Sophie Koch affiche ses forces en récital à Garnier
Le programme en deux triptyques reflète le répertoire et les langues de prédilection de la chanteuse : Stravinsky, Liszt et Duparc sur des textes en français puis Schubert, Brahms et Strauss pour la partie germanophone.
Sophie Koch a notamment interprété le Werther de Massenet avec Jonas Kaufmann :
La première pièce de ce récital est une œuvre rarement donnée, Le faune et la bergère d'Igor Stravinsky, trois mélodies -initialement écrites pour orchestre- sur des poèmes de Pouchkine. La puissance et l’engagement vocal de la mezzo-soprano saisissent immédiatement le public, certains peinant à contrôler leurs applaudissements entre les mélodies. Cette intensité demeurera tout au long de la soirée. Sa prononciation du français est si précise qu’il n’est pas nécessaire de regarder les surtitrages. Ses qualités de conteuse conviennent parfaitement aux trois mélodies, lesquelles présentent trois facettes d’une même histoire : la bergère, le faune et le torrent.

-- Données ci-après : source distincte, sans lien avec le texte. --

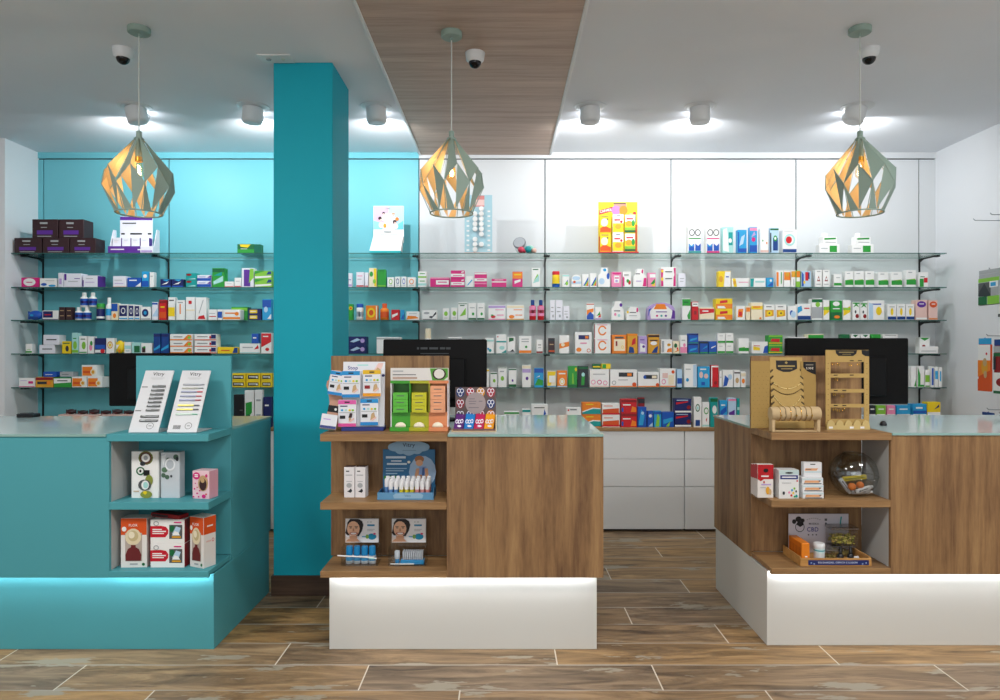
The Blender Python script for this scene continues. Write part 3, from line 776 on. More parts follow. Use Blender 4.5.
Pd(4, 94.4, 105.4, 338, 'n', 'b:w:6:24 e:r:74:16:22:14 b:b:30:56', 'navy carton with red fruit')
Pd(4, 105.9, 114, 338, 'w', 'o:a:50:55:36:24 e:y:50:55:16:12', 'white carton with sun print')
Pd(4, 114.5, 123.4, 340.4, 'y', 'p:w:0,40;60,96;0,96 e:o:60:30:20:16', 'yellow pouch', kind='F', d=.04)
Pd(4, 124, 131, 342, 'w', 'b:q:40:70 l:t:20:20:80', 'white carton with aqua band')
Pd(4, 131.4, 140.4, 342.4, 'q', 'r:G:30:10:96:70', 'aqua carton')
Pd(4, 140.8, 152, 343, 'w', 'r:d:8:10:40:60 e:g:30:60:12:10', 'white carton with brown print')
for i, (a, b_) in enumerate(((153.2, 160.4), (160.8, 168.6))):
    Pd(4, a, b_, 333.4, 'B', 'p:c:0,22;100,46;100,30;0,12 b:n:84:96', ['first', 'second'][i] + ' deep blue upright carton')
Pd(4, 169.8, 192.6, 334, 'w', 'b:o:4:22 p:o:60,20;96,30;96,80;80,90 e:l:86:46:7:22 l:X:16:52:56:10', 'white and orange carton', n=3)
Pd(4, 194.4, 216.6, 334, 'w', 'b:O:4:18 r:n:76:30:98:92 l:X:12:54:60:10 e:r:72:50:4:24', 'white, orange and navy carton', n=3)
Pd(4, 217.4, 237.8, 347, 'y', 'p:B:74,8;100,8;100,90;84,90 l:O:16:40:60:16', 'flat yellow and blue carton')
Pd(4, 239.4, 259.8, 343.4, 'w', 'p:r:72,40;96,50;92,86;80,60 l:x:14:56:66:10 b:q:4:12', 'white carton with red swirl', d=.09)
Pd(4, 251.4, 258.6, 333.6, 'b', 'l:w:20:50:70:14', 'small blue carton stacked on white', lift=.0905)
Pd(4, 261, 271.4, 332.7, 'w', 'p:r:0,30;100,56;100,97;0,97 l:w:16:80:70:5 e:r:60:20:20:8', 'red and white carton by the pillar')
# lowest shelf, teal bays
Pd(5, 18.6, 34.8, 378, 'w', 'b:m:4:12 l:m:60:40:90:26 l:V:10:70:50', 'white and pink carton')
Pd(5, 35.2, 53, 377, 'a', 'b:R:70:96 r:K:10:30:86:56 e:o:76:42:12:20', 'brown and orange carton', d=.09)
Pd(5, 53.4, 71, 377.6, 'g', 'p:w:0,40;100,50;100,92;0,92 l:X:20:62:80:12', 'white and green carton', d=.09)
for i, (a, b_) in enumerate(((71.4, 86.6), (87.2, 102.4))):
    Pd(5, a, b_, 376.7, 'w', 'p:o:4,8;66,8;70,86;4,86 p:O:10,30;56,30;56,50;10,50 e:e:74:40:18:26 e:a:74:40:10:16', ['first', 'second'][i] + ' orange and white carton', d=.1)
Pd(5, 81.4, 97.2, 365, 'w', 'p:o:4,8;66,8;70,86;4,86 p:O:10,30;56,30;56,50;10,50 e:e:74:40:18:26 e:a:74:40:10:16', 'stacked orange and white carton', lift=.0905, d=.1)
Pd(5, 43, 56.6, 371.6, 'b', 'l:w:16:40:70:10', 'blue carton lying on top', lift=.09, d=.08)
Pd(5, 59.4, 72.4, 371.8, 'x', 'l:X:16:40:70:10', 'grey carton lying on top', lift=.086, d=.08)
for i in range(2):
    for j, (a, b_) in enumerate(((231, 245.6), (246.2, 260.4), (261, 272))):
        Pd(5, a, b_, 380.6 - 7.4*i, 'y', 'r:K:10:22:88:74 l:w:18:44:74:12 e:w:76:46:7:14', f'{["lower", "upper"][i]} {["left", "middle", "right"][j]} yellow carton', lift=i)
# cabinet top seen beside the pillar, and behind the teal counter
Pd(6, 233.4, 243.8, 394.6, 'k', 'l:X:60:50:90:4', 'black upright carton')
Pd(6, 244.4, 254, 390.4, 'w', 'p:g:10,20;80,40;80,70;10,66 l:G:20:30:60', 'white and green carton')
Pd(6, 254.6, 262.4, 390, 'w', 'l:x:20:70:80 l:x:20:30:80', 'plain white upright carton')
Pd(6, 263, 271.4, 397, 'n', 'l:w:20:70:70', 'navy carton by the pillar')
Pd(6, 58, 100, 414.5, 'z', 'r:w:4:10:40:80 l:m:50:40:90:20', 'low pink and white tray carton')
Pd(6, 101, 136, 414.5, 'z', 'r:w:6:10:44:80 p:y:36,4;60,4;60,56;48,92;36,56 e:c:80:40:10:30', 'low pink carton with yellow house print')
for j in range(6): Pd(6, 64 + j*11.6, 74.6 + j*11.6, 409.4 + (j % 2), 'd', 'l:R:10:30:80:14', f'{["first", "second", "third", "fourth", "fifth", "sixth"][j]} brown snack pouch', kind='F', d=.05, lift=.0765)
# narrow teal bay right of the pillar
Pd(2, 347.6, 352, 273, 'u', 'b:V:6:20 l:b:10:50:80', 'white carton half hidden by the pillar')
Pd(2, 356, 364, 272, 'u', 'b:r:3:12 l:p:16:72:80 l:x:16:50:70', 'white carton with red foot')
Pd(2, 364.4, 368.4, 272.4, 'u', 'b:r:3:10', 'slim white carton with red foot')
Pd(2, 368.8, 376.8, 267.9, 'e', 'p:y:70,4;98,4;98,97;60,97 e:g:30:68:24:14 e:l:70:30:20:12', 'tall cream and green carton')
Pd(2, 377.2, 386, 269.4, 'g', 'b:l:4:10 l:G:20:90:80:4', 'plain bright green carton')
for i, (a, b_, c) in enumerate(((387.2, 394.2, 'l'), (394.7, 400.4, 'B'), (400.9, 406.6, 'b'), (407.2, 415.8, 'o'))):
    Pd(2, a, b_, 277.2 - .6*(i in (1, 2)), 'w', f'o:{c}:50:56:28:28 l:x:20:16:80', f'white cube carton with {["lime", "navy", "blue", "orange"][i]} ring')
Pd(3, 348, 353, 304, 'g', 'e:y:56:74:40:12 e:r:56:74:20:6', 'green carton half hidden by the pillar')
Pd(3, 355.4, 363, 303.7, 'w', 'b:w:10:60 b:h:20:50', 'white bottle with blue cap', kind='J', cap='b')
Pd(3, 365.6, 377.6, 305.4, 'o', 'e:y:46:50:34:34 e:O:46:50:20:20 r:e:88:4:98:96', 'orange carton with yellow sun')
Pd(3, 379.2, 388.4, 303.3, 'o', 'b:O:16:50', 'orange bottle', kind='B', cap='O')
Pd(3, 391, 399.6, 309.6, 'r', 'p:w:10,20;80,50;80,70;10,50', 'red half of a pair')
Pd(3, 400, 404.4, 309.8, 'c', 'p:b:10,10;90,60;90,10', 'blue half of a pair')
Pd(3, 406.2, 419.4, 311.4, 'w', 'p:o:0,6;100,20;70,46;10,50 l:x:20:72:80', 'white carton with orange wave')
Pd(4, 348, 366.4, 336.4, 'n', 'p:h:10,40;50,80;70,60;30,30 e:V:80:50:12:26', 'navy and sky blue carton', n=2, d=.1)
Pd(4, 376.4, 400.8, 337, 'w', 'b:x:86:94', 'plain white carton behind the monitor')
# second shelf, white bays
Pd(2, 417.8, 426.8, 271.5, 'w', 'b:q:10:24 b:l:60:70 l:g:20:36:80 l:g:20:84:80', 'white carton with pale green bands')
Pd(2, 430, 449.8, 277.4, 'm', 'r:w:30:26:96:72 l:m:40:46:86:10 b:p:86:98', 'wide pink and white carton')
Pd(2, 450.6, 464.8, 270.4, 'm', 'b:w:24:60 l:m:16:36:80:8 p:w:76,70;96,80;96,92;80,88', 'pink and white carton', n=2)
Pd(2, 466, 473.4, 276, 'w', 'p:c:16,10;90,60;80,70;20,26', 'white carton with blue feather')
Pd(2, 474.2, 487, 272.5, 'm', 'b:w:40:60 l:m:20:48:80:5 b:w:88:97 b:p:20:28', 'magenta and white square carton')
Pd(2, 491.4, 506.6, 278.8, 'm', 'b:w:56:70 l:w:20:84:80:6', 'low magenta carton')
Pd(2, 512.2, 522.8, 271.5, 'm', 'b:o:54:97 p:w:20,20;80,36;80,50;20,40 l:y:16:76:84:8', 'orange over magenta carton')
Pd(2, 531.6, 540.2, 268, 'w', 'p:q:10,20;90,70;90,30 p:l:20,30;70,70;76,60 l:G:12:90:80', 'white carton with green leaf sketch')
Pd(2, 552.2, 560.2, 271, 'y', 'b:b:0:22 b:y:22:60 b:c:14:22', 'yellow and blue bottle with red cap', kind='J', cap='r')
Pd(2, 562, 569.4, 274.6, 'w', 'p:b:30,20;80,60;80,26 e:l:66:30:20:16 b:q:86:97', 'white carton with blue-green triangle')
Pd(2, 571.2, 581.4, 274.4, 'w', 'e:h:50:70:40:16 b:h:26:44 e:O:30:40:14:10', 'rounded white and blue pack', kind='D')
for i, (a, b_) in enumerate(((582, 588.8), (589.8, 596.8))):
    Pd(2, a, b_, 274 - .8*i, 'w', 'p:b:16,10;96,80;96,10 p:l:36,10;96,60;96,10 p:o:60,10;96,44;96,10 p:r:78,10;96,30;96,10', ['first', 'second'][i] + ' white carton with rainbow corner')
Pd(2, 598, 610.2, 267.6, 'w', 'e:b:84:56:12:16 e:c:56:88:14:8 e:h:30:30:24:16', 'stepped white pack with blue spots', kind='H')
Pd(2, 611.4, 621.8, 271.8, 'p', 'r:m:8:84:94:95 r:w:26:28:78:76 l:m:32:56:72:8 e:V:50:40:14:8', 'bright pink carton with white window')
Pd(2, 622.6, 631.4, 271.6, 'w', 'p:m:0,5;20,5;20,60;0,70 e:r:80:30:16:14 e:g:60:40:16:12 l:X:16:76:70', 'white carton with magenta edge')
Pd(2, 633.2, 646.8, 268.8, 'w', 'p:m:70,4;98,4;98,50;80,50 p:m:60,80;72,72;74,96;64,96 l:X:16:70:50:5 l:V:20:30:60:5', 'stepped white and magenta pack', kind='H')
Pd(2, 647.6, 656, 272.6, 'p', 'p:g:30,20;90,60;90,20 p:y:40,8;90,30;90,8 r:w:24:66:96:90', 'pink carton with green and yellow corner')
Pd(2, 660.8, 676.2, 267, 'w', 'p:m:82,4;98,4;98,96;84,96;90,60;84,50 p:m:0,4;16,4;12,50;16,90;0,90 e:y:8:40:8:9 e:y:8:80:8:7 l:X:28:40:74:5 l:X:28:74:74:5', 'large white and magenta pack')
Pd(2, 678.2, 685.8, 273.4, 'u', 'l:x:20:60:80 l:x:20:40:70', 'small plain white carton')
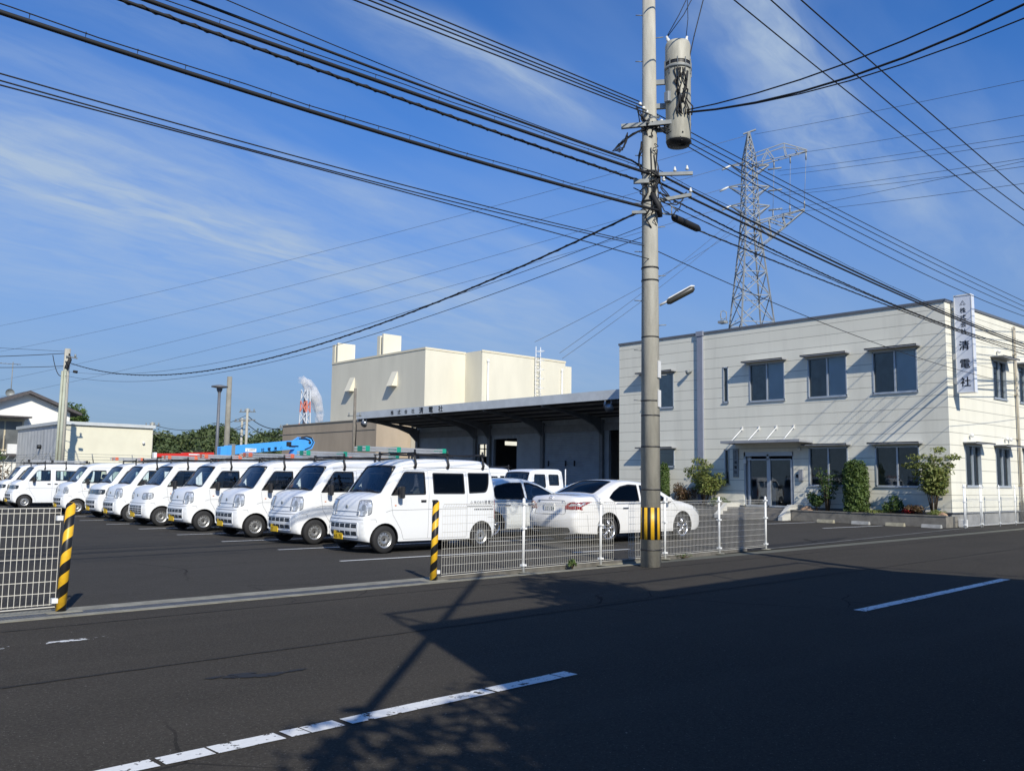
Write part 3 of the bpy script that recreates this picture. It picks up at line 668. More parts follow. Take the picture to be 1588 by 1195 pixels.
def bucket_truck(x0, yc, blue=True):
    nm, lb = (('bucket_truck', 'blue boom of a lift truck, lettered on its side, rising behind the row of vans') if blue else ('crane_truck', 'low red boom of a crane truck parked behind the vans near the two poles'))
    root = thing(nm, lb, 'truck', (x0, yc, 0)); P = M_CBLUE if blue else M_CRED
    c = MB(); c.rbox((3.35, -.85, .55), (4.9, .85, 1.62), .12); cab = c.build('cab', M_PAINT, root); g = MB(); g.box((4.905, -.75, 1.05), (4.93, .75, 1.5)); g.box((3.6, -.865, 1.05), (4.5, -.852, 1.48)); g.build('cab_windows', M_LAMPD, cab)
    d = MB(); d.box((-.4, -.85, .72), (3.25, .85, .80)); d.rbox((-.4, -.86, .42), (.9, -.5, .72), .03); d.rbox((1.7, -.86, .42), (3.2, -.5, .72), .03); d.build('deck', M_PAINT, root)
    ch = MB(); ch.box((-.4, -.4, .4), (4.8, .4, .6)); ch.build('chassis', M_BLKPL, root)
    for x in (.6, 4.2):
        for sg in (1, -1): make_wheel(root, x, sg * .72, .36, .2, sg, 'steel')
    t = MB(); t.lathe([(.001, .8), (.35, .8), (.35, 1.0), (.22, 1.05), (.22, 1.75), (.001, 1.75)], (2.9 if blue else 2.2, 0, 0), 'z', 16); t.build('turret', P, root)
    if blue:
        b = MB(); z = lambda x: 2.78 + (x + .35) * .118      # top edge of the boom
        b.prism([(-.35, z(-.35) - .34), (-.35, z(-.35)), (3.1, z(3.1)), (3.1, z(3.1) - .36)], -.16, .16)
        b.prism([(-.05, z(0) - .36), (-.05, z(0) + .02), (.25, z(.25) + .02), (.25, z(.25) - .36)], -.18, .18)
        b.prism([(2.7, 2.1), (3.05, z(3.1) - .36), (3.1, z(3.1)), (3.35, z(3.1) + .16), (3.85, z(3.1) + .14), (3.98, z(3.1) - .05), (3.86, z(3.1) - .33), (3.55, z(3.1) - .42), (3.15, 2.1)], -.19, .19)
        bm = b.build('boom', P, root, bevel=.015); k = MB()
        k.tube([(3.3, -.21, 3.33), (3.55, -.23, 3.40), (3.8, -.22, 3.34), (3.92, -.21, 3.15), (3.8, -.21, 2.93), (3.5, -.21, 2.8)], .022, 6); k.tube([(3.2, -.21, 3.28), (3.5, -.24, 3.30), (3.75, -.22, 3.22)], .02, 6)
        k.box((2.62, -.19, 2.93), (2.85, -.165, 3.12)); k.box((2.75, -.19, 2.9), (3.2, -.165, 2.96)); k.lathe([(.001, -.2), (.07, -.2), (.07, -.17)], (3.75, 0, 3.12), 'y', 10); k.build('hoses', M_BLKPL, bm)
        cl = MB(); cl.box((.10, -.195, 2.42), (.26, .195, 2.93)); cl.build('boom_rest', M_GALV, bm)
        w_ = MB(); w_.box((.72, -.166, 2.62), (1.22, -.161, 2.77)); lab = w_.build('name_plate', M_PAINT, bm); tt = MB(); text(tt, 'JIMCO', (.82, -.169, 2.655), (1, 0, .118), (0, 0, 1), .10, .078, bold=.02); tt.build('plate_lettering', M_GREYLT, lab)
        tx = MB(); 
        for i, chh in enumerate('社電清'): text(tx, chh, (1.52 + .29 * i, -.168, 2.655 + .035 * i), (1, 0, .118), (0, 0, 1), .17, .2, bold=.02)
        tx.build('boom_lettering', M_INK, bm); lg = MB(); logo(lg, (2.38, -.168, 2.82), (1, 0, 0), (0, 0, 1), .11); lg.build('boom_emblem', M_INKG, bm); bm.location.z = -.12
    else:
        b = MB(); b.prism([(-.6, 2.42), (-.45, 2.60), (1.1, 2.66), (1.15, 2.46)], -.14, .14); b.prism([(-1.9, 2.36), (-1.85, 2.52), (-.5, 2.56), (-.5, 2.42)], -.1, .1); bm = b.build('boom', P, root, bevel=.01)
        k = MB(); k.box((-.2, -.15, 2.50), (.35, -.142, 2.56)); k.build('boom_label', M_PAINT, bm); k = MB(); k.box((-1.95, -.12, 2.3), (-1.8, .12, 2.58)); k.build('boom_end_cap', M_PAINT, bm); u = MB(); u.prism([(.6, 1.7), (2.3, 1.7), (1.0, 2.5), (.7, 2.5)], -.12, .12); u.build('boom_bracket', P, root)
    return root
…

Après un bref passage en coulisses, l'accompagnateur et la chanteuse (robe drapée rose fuchsia nouée sur une épaule en harmonie avec le magnifique rideau de scène peint de la salle) reviennent pour trois mélodies de Liszt sur des textes de Victor Hugo : S’il est un charmant gazon, Enfant si j’étais roi et Il m’aimait. L’écriture pianistique dense et très présente de ces mélodies s’accorde parfaitement aux capacités vocales de la mezzo-soprano, laquelle s’appuie sur ce beau matériau pour développer un phrasé ample sur un souffle long. Sa présence, exempte de toute sophistication, n’en est pas moins expressive quand elle chante, son regard tantôt levé vers le public, tantôt baissé. Elle se tourne parfois vers le pianiste qui lui indique des départs de phrases délicats.
L’accroche vocale est présente sur toute la tessiture. Cependant, dans les mélodies de Duparc, L’invitation au voyage, Le manoir de Rosemonde et La vie antérieure, si les longues phrases sont assumées et soutenues dans de magnifiques crescendi, la nuance piano dans l’aigu semble parfois plus difficilement réalisée. Elle met le texte en valeur, appuyant certaines consonnes dans un mouvement de tête, détimbrant sa voix, profitant de l’union remarquable du texte et de la musique réalisée par le compositeur. La première partie se termine tout en délicatesse sur les derniers mots du poème de Baudelaire: « qui me faisait languir », en registre de poitrine, suivis de la coda (conclusion) que le pianiste égrène subtilement.
Après l’entracte, Schubert est à l’honneur avec quatre Lieder. Le dramatisme de Die junge Nonne convient particulièrement à l’ampleur vocale de la chanteuse, moins convaincante dans la légèreté et la vitesse de Der Musensohn, sa grande ouverture de bouche rendant le texte laborieux. La subtilité de « Sei mir gegrüsst » est légèrement gommée par l’utilisation systématique de voyelles très couvertes. Toutefois son interprétation de « Gretchen am Spinnrad », très touchante est très appréciée du public.
Brahms, et surtout Strauss qu’elle fréquente régulièrement en interprétant les rôles du Compositeur (dans Ariane à Naxos) et d’Octavian (dans Le Chevalier à la rose) sur les scènes internationales, siéent parfaitement aux possibilités vocales de l’interprète. Attentive à la diction, très expressive, sa voix rayonne du grave assumé en poitrine aux aigus éclatants d’harmoniques. Dans Allerseelen la coloration sombre de ses voyelles dans le médium altère parfois la justesse de la voix. Cependant Schlechtes Wetter impose sa force théâtrale et ses aigus assurés.
Très applaudis, les artistes
reviennent pour trois bis : deux Lieder de Strauss, Zueinung et Wenn du es wüsstest, qu’ils
dédient à Pierre Bergé, et, sans signe de fatigue, achèvent magistralement le récital par le redoutable air du Compositeur d'Ariane à Naxos, mettant en évidence la force de la mezzo-soprano, véritable
athlète vocale, emplissant la salle de sa voix d’airain.